> **Aim of the exercise**
Copy each line below that includes "scene".

Recorded data:

######

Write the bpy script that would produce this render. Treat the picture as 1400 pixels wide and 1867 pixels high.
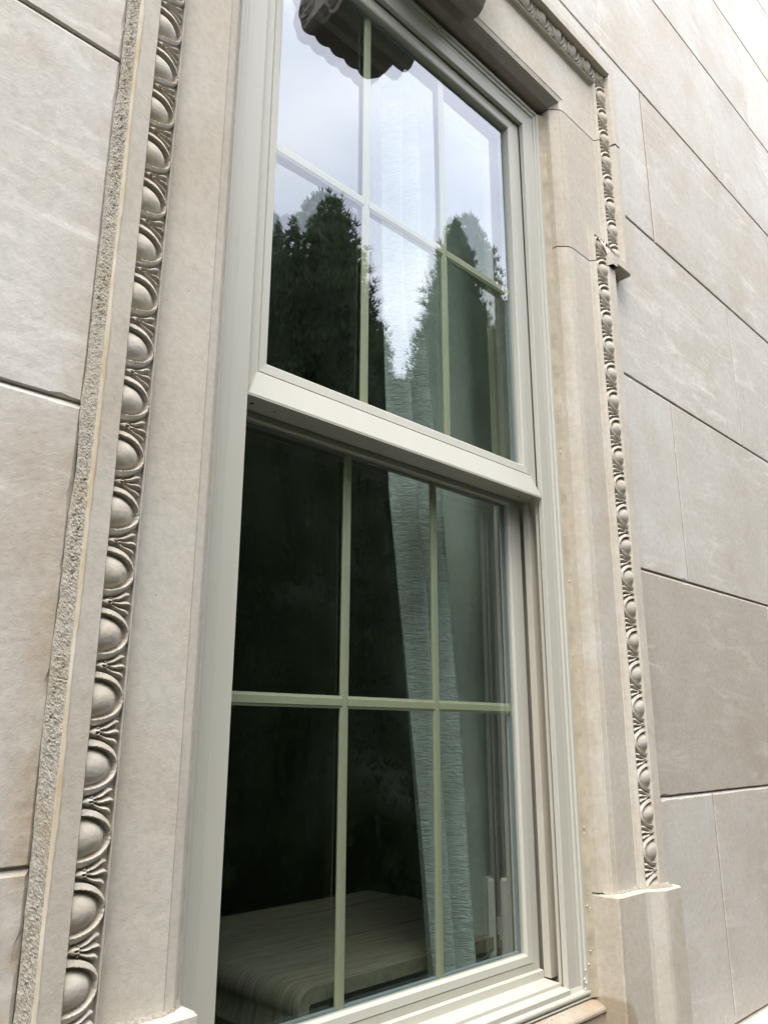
import bpy, math, random
from mathutils import Vector, noise
random.seed(11)
SC = bpy.context.scene
for o in list(bpy.data.objects): bpy.data.objects.remove(o)

# ------------------------------------------------------------ camera
cam_d = bpy.data.cameras.new("camera")
cam = bpy.data.objects.new("camera", cam_d)
SC.collection.objects.link(cam)
cam.location = (-1.1871, -1.0752, -0.5741)
cam.rotation_euler = (1.8435, -0.0025, -0.7855)
cam_d.sensor_fit = 'VERTICAL'
cam_d.sensor_height = 24.0
cam_d.lens = 1447.66 / 1867.0 * 24.0
cam_d.clip_start = 0.02
cam_d.clip_end = 2000
SC.camera = cam

# ------------------------------------------------------------ sky, sun, exposure
SUN_EL, SUN_AZ = math.radians(62), math.radians(-52)      # azimuth measured from -Y (out of the wall) towards -X when negative
sd = Vector((math.sin(SUN_AZ) * math.cos(SUN_EL), -math.cos(SUN_AZ) * math.cos(SUN_EL), math.sin(SUN_EL)))
w = bpy.data.worlds.new("World"); SC.world = w; w.use_nodes = True
nt = w.node_tree; nt.nodes.clear()
out = nt.nodes.new('ShaderNodeOutputWorld'); bg = nt.nodes.new('ShaderNodeBackground')
sky = nt.nodes.new('ShaderNodeTexSky'); sky.sky_type = 'NISHITA'; sky.sun_disc = False
sky.sun_elevation = SUN_EL; sky.sun_rotation = math.atan2(sd.x, sd.y); sky.dust_density = 2.0; sky.air_density = 1.0
tc = nt.nodes.new('ShaderNodeTexCoord'); mp = nt.nodes.new('ShaderNodeMapping'); mp.inputs['Scale'].default_value = (1, 1, 2.0)
nz = nt.nodes.new('ShaderNodeTexNoise'); nz.inputs['Scale'].default_value = 3.2; nz.inputs['Detail'].default_value = 4; nz.inputs['Roughness'].default_value = .5
rp = nt.nodes.new('ShaderNodeValToRGB')
rp.color_ramp.elements[0].position = .3; rp.color_ramp.elements[0].color = (17.0, 18.2, 21.5, 1)
rp.color_ramp.elements[1].position = .72; rp.color_ramp.elements[1].color = (28.5, 28.6, 29.8, 1)
mx = nt.nodes.new('ShaderNodeMixRGB'); mx.inputs[0].default_value = .9
nt.links.new(tc.outputs['Generated'], mp.inputs[0]); nt.links.new(mp.outputs[0], nz.inputs[0])
nt.links.new(nz.outputs[0], rp.inputs[0]); nt.links.new(sky.outputs[0], mx.inputs[1]); nt.links.new(rp.outputs[0], mx.inputs[2])
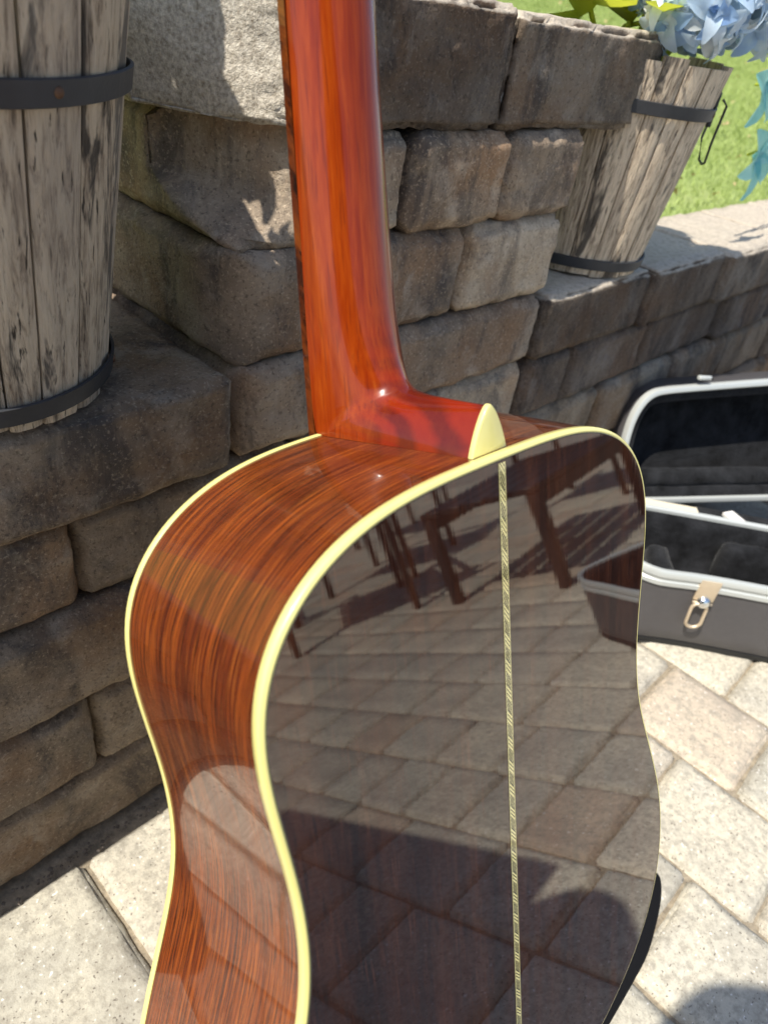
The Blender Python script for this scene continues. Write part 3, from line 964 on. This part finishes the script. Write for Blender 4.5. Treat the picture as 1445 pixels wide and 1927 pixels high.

######

> **Finished task**
SC = bpy.context.scene
The Blender Python script for this scene continues. Write part 3, from line 964 on. This part finishes the script. Write for Blender 4.5. Treat the picture as 1445 pixels wide and 1927 pixels high.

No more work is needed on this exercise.